— Ну, ладно, ладно, гады, хватит! Пошутил я над вами всласть. Масла у вас в голове нет: если б меня из этой паршивой страны выслали заграницу, то я за вас век бы Бога молил! Идите отсюда к... такой-то матери!
На минуту воцарилась гробовая тишина.
— Шесть месяцев карцера, — сухо прозвучал голос Евстигнеева, и затопали сапоги по коридору.
А в камере Бернштейна фельдшер кряхтел, выдирая гвозди из живого тела и досок.
Все это время я сидел в страшном напряжении. И теперь думал: ну, можно ли поверить в реальность подобного?! на что был бы способен такой человек, если бы его силы, волю и устремление направить в ином направлении?!
А когда я вышел через несколько дней в зону ДОКа, в ночной смене произошел довольно обычный случай: расправа с предателем. Правда, сделали это особым способом, так сказать, с использованием техники. На ДОКе были пилорамы, распускавшие бревна на пять-шесть досок. Делалось это так: на тележках укреплялось бревно и подводилось к вертикальным полотнам электропил, которые врезались в древесину. Тележки автоматически двигали бревно, подавая по сантиметру вперед на каждый взмах пил. Вот к этому бревну и привязали предателя-лагерника, пойманного с доносом, и пустили его под пилы. Крик несчастного не был слышен: пилы ревут неистово — кричи не кричи, никто не услышит... Подобные происшествия в то время уже не были часты. Но и не привлекали большого внимания.
А на следующую ночь вспыхнул ДОК: горело здание пилорам, самое дорогое в смысле стоимости оборудования. Администрация взбесилась: теперь им будет нагоняй! И начали без разбора сажать в карцер. Снова попал я. А когда вышел в зону, то отправили меня назад, в лагпункт 04. Это было хорошо: там уже находились мои друзья — и те, вместе с которыми я уже провел несколько лет, и недавно встреченные мною в лагере — Макс Сантер, Виктор, Семен Кон. Там же был и Золя Кац. Он сидел уже третий срок: в этот раз у него отобрали еврейские книги и пластинки с песнями, полученными от туристов из Израиля.
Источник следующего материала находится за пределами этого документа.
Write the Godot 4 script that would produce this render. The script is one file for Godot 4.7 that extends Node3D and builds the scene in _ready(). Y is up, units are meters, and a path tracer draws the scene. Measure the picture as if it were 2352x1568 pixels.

Этот уже немолодой человек с оторванной на фронте ногой и больной циррозом печени, был бодр и полон жизни — откуда брались силы! А в Одессе его Ждали жена и дочка, никак не могущие привыкнуть к тому, что Золя большую часть своей жизни проводит в тюрьме: он уже отсидел два раза по десять лет и теперь опять получил семь лет спецлагерей. Тут же был и старик Гинзбург, который читал мне по вечерам «Гойю» Фейхтвангера в подлиннике. Застал я там и генерала Гуревича. Но он уже не вставал с постели. С большим трудом нам удалось добиться, чтобы его забрали в барак санчасти. Мы ходили навещать его, но он уже не всегда узнавал друзей. Однажды я пришел и увидел, что его место пусто. «Он уже в 'хитром домике'», — сообщили мне его соседи по палате.
«Хитрый домик» — это крошечный бревенчатый сруб, типа сарая. Стоял он почти посреди зоны. Когда-то там была печка, на которой заключенным разрешалось готовить себе пищу из личных продуктов. Но эту «вольность» упразднили, а помещение превратили в преддверие к мертвецкой: туда относили безнадежных больных, умирать. Гуревича я застал в этом нетопленом полутемном сарае; лежал он на матраце, уже сгнившем от испражнений тех, кто умер на нем прежде. Матрац лежал на полу, на куче соломы. Никто не дежурил около больного — он уже приговорен к смерти...
Мы приходили к бывшему советскому генералу, бывшему Герою Советского Союза, бывшему человеку, а ныне — з/к Гуревичу, умиравшему на вонючем матраце, на куче гнилой соломы, приносили ему воду и еду. Но он не ел и не пил. На третий день Гуревич умер; с биркой на голой ноге его вывезли за зону. На вахте, как и полагается, надзиратель проткнул его раскаленным прутом, и человек, отдавший всю свою жизнь и способности советской России, «освободился» из лагеря — в общую могилу.
А через две недели приехали из Москвы родственники Гуревича — он был реабилитирован! Труп Гуревича эксгумировали, одели в генеральский мундир, уложили в свинцовый гроб и увезли в Москву: еще одна посмертная реабилитация!